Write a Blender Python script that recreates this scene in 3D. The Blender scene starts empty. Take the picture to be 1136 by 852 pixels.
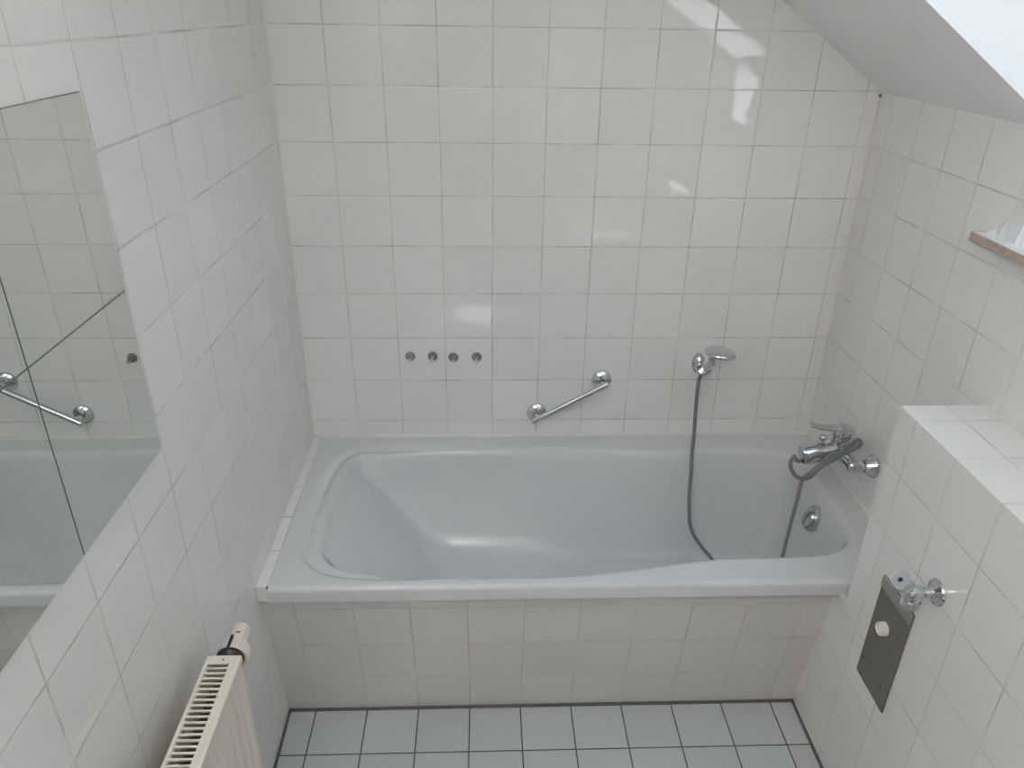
import bpy, bmesh, math, random
from mathutils import Vector, Matrix
random.seed(7)
COL = bpy.context.scene.collection
PI = math.pi
# ---------------------------------------------------------------- room measurements (metres)
XL, XR = -0.602, 1.092          # left and right wall
XB = 0.900                      # face of the low boxed-in wall
YR = -3.05                      # wall behind the viewer
TP = 0.15                       # tile pitch
TUBZ = 0.545
KN = 1.655                      # knee height where the sloping ceiling starts
SL = 0.70                       # slope
N0, N1 = -1.30, -0.72           # roof window niche along y
SILLZ = 1.425

# ================================================================ materials
def new_mat(name):
    m = bpy.data.materials.new(name); m.use_nodes = True
    nt = m.node_tree; b = nt.nodes['Principled BSDF']
    return m, nt, b
def simple(name, col, rough=.5, metal=0, spec=.5, coat=0, bump=0, bscale=200, var=0, vscale=8):
    m, nt, b = new_mat(name)
    b.inputs['Base Color'].default_value = (*col, 1)
    b.inputs['Roughness'].default_value = rough
    b.inputs['Metallic'].default_value = metal
    b.inputs['Specular IOR Level'].default_value = spec
    b.inputs['Coat Weight'].default_value = coat
    tc = nt.nodes.new('ShaderNodeTexCoord')
    if bump:
        n = nt.nodes.new('ShaderNodeTexNoise'); n.inputs['Scale'].default_value = bscale
        nt.links.new(tc.outputs['Object'], n.inputs['Vector'])
        bp = nt.nodes.new('ShaderNodeBump'); bp.inputs['Distance'].default_value = bump
        nt.links.new(n.outputs['Fac'], bp.inputs['Height']); nt.links.new(bp.outputs['Normal'], b.inputs['Normal'])
    if var:
        n = nt.nodes.new('ShaderNodeTexNoise'); n.inputs['Scale'].default_value = vscale; n.inputs['Detail'].default_value = 4
        nt.links.new(tc.outputs['Object'], n.inputs['Vector'])
        mx = nt.nodes.new('ShaderNodeMix'); mx.data_type = 'RGBA'
        mx.inputs['A'].default_value = (*[c*(1-var) for c in col], 1); mx.inputs['B'].default_value = (*[min(1, c*(1+var)) for c in col], 1)
        nt.links.new(n.outputs['Fac'], mx.inputs['Factor']); nt.links.new(mx.outputs['Result'], b.inputs['Base Color'])
    return m

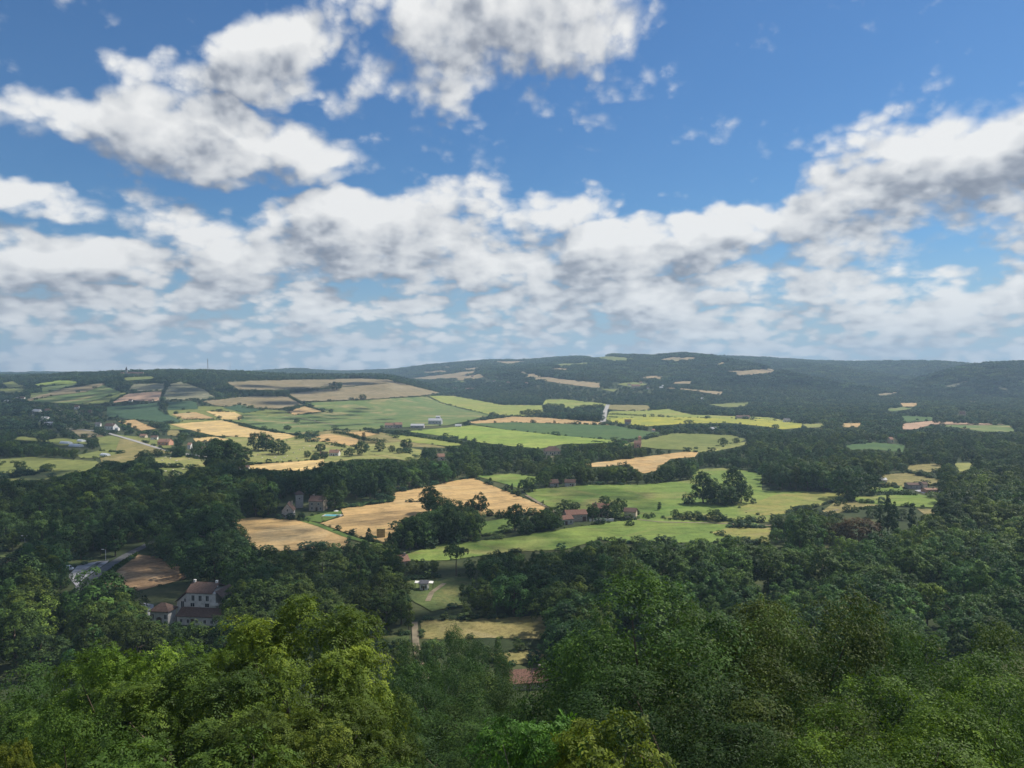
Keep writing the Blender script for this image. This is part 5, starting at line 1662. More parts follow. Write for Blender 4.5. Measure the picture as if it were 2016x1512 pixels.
def manor():
    g = gp(381, 1231)
    root = empty('manor_house', g, R(-8))
    tag(root, 'big pale manor with stepped wings and brown tiled roofs below the wood', 'house')
    s = g.y / F                                   # metres per picture point there
    W0 = MB()
    walls(W0, -4.8, 6.2, 4.0, 13.5, 10.3, 0)      # tall main block
    W0.box(-4.8, -4.1, 3.85, 3.998, 0, 10.2)
    W0.box(5.5, 6.2, 3.85, 3.998, 0, 10.2)
    W0.build('wall', M['palestone'], root)
    r = MB()
    gable(r, -4.8, 4.6, 4.0, 13.5, 10.32, 2.4, 0.45)
    ro = r.build('roof', M['brownroof'], root)
    chimney(ro, -4.3, 8.7, 12.3, 1.2, 0.7, 'white')
    chimney(ro, 4.1, 8.7, 12.3, 1.2, 0.7, 'white')
    r = MB()
    # long slopes falling to either side of the main block
    r.add([(-9.2, 3.6, 6.6), (-9.2, 13.9, 6.6), (-4.803, 13.9, 10.6), (-4.803, 3.6, 10.6), (-9.2, 3.6, 6.85), (-9.2, 13.9, 6.85), (-4.803, 13.9, 10.85), (-4.803, 3.6, 10.85)],
          [(0, 3, 2, 1), (4, 5, 6, 7), (0, 1, 5, 4), (1, 2, 6, 5), (2, 3, 7, 6), (3, 0, 4, 7)])
    r.build('side_roof', M['brownroof'], root)
    r = MB()
    r.add([(11.6, 3.6, 6.9), (11.6, 13.9, 6.9), (6.206, 13.9, 10.9), (6.206, 3.6, 10.9), (11.6, 3.6, 7.15), (11.6, 13.9, 7.15), (6.206, 13.9, 11.15), (6.206, 3.6, 11.15)],
          [(0, 1, 2, 3), (4, 7, 6, 5), (0, 4, 5, 1), (1, 5, 6, 2), (2, 6, 7, 3), (3, 7, 4, 0)])
    r.build('side_roof', M['brownroof'], root)
    w1 = MB()
    walls(w1, -8.8, -4.803, 4.3, 13.2, 6.5)
    w1.add([(-8.8, 4.3, 6.5), (-4.81, 4.3, 6.5), (-4.81, 4.3, 10.1), (-8.8, 13.2, 6.5), (-4.81, 13.2, 6.5), (-4.81, 13.2, 10.1)], [(0, 1, 2), (3, 5, 4), (0, 2, 5, 3)])
    w1.build('wall', M['palestone'], root)
    w2 = MB()
    walls(w2, 6.203, 11.2, 4.6, 13.2, 6.8)
    w2.build('wall', M['stone'], root)
    # lean-to along the front
    l = MB()
    walls(l, -6.2, 9.5, 0.0, 3.84, 2.9)
    l.build('wall', M['palestone'], root)
    r = MB()
    r.add([(-6.6, -0.4, 2.95), (9.9, -0.4, 2.95), (9.9, 3.83, 5.0), (-6.6, 3.83, 5.0), (-6.6, -0.4, 3.15), (9.9, -0.4, 3.15), (9.9, 3.83, 5.2), (-6.6, 3.83, 5.2)],
          [(0, 3, 2, 1), (4, 5, 6, 7), (0, 1, 5, 4), (1, 2, 6, 5), (2, 3, 7, 6), (3, 0, 4, 7)])
    r.build('porch_roof', M['brownroof'], root)
    for x in (-2.4, 0.3, 3.0):
        window(root, x, 7.4, 1.1, 1.9, 4.0)
    for x in (-2.6, 2.9):
        window(root, x, 5.3, 1.5, 1.3, 4.0)
    window(root, -6.6, 4.9, 1.1, 2.1, 4.3)
    window(root, -5.6, 8.0 - 1.2, 0.7, 1.2, 4.3)
    for x in (-4.6, -2.0, 1.2, 4.2, 6.8):
        window(root, x, 0.8, 0.9, 1.2, 0.0)
    b = MB().box(4.6, 7.6, 2.9, 3.998, 6.3, 6.45)
    b.box(4.6, 7.6, 2.9, 2.98, 6.452, 7.3)
    b.build('balcony', M['white'], root)
    door(root, -0.4, 1.3, 2.2, 0.0)
    # left outbuilding of the same house
    v = MB()
    walls(v, -15.0, -8.3, -2.2, 3.2, 4.9)
    v.build('wall', M['palestone'], root)
    r = MB()
    hip(r, -15.0, -8.3, -2.2, 3.2, 4.92, 2.5, 0.5)
    r.build('roof', M['brownroof'], root)
    for x in (-14.0, -9.2):
        window(root, x, 2.4, 0.9, 1.6, -2.2)
    window(root, -9.2, 0.3, 0.9, 1.4, -2.2)
    d = MB().box(-12.6, -10.6, -2.27, -2.203, 0.2, 2.7)
    d.box(-12.2, -11.0, -2.27, -2.203, 2.702, 3.1)
    d.build('arched_gate', M['door'], root)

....

Among the lines above, determine how many hold the word "Write"; report the figure alone.

2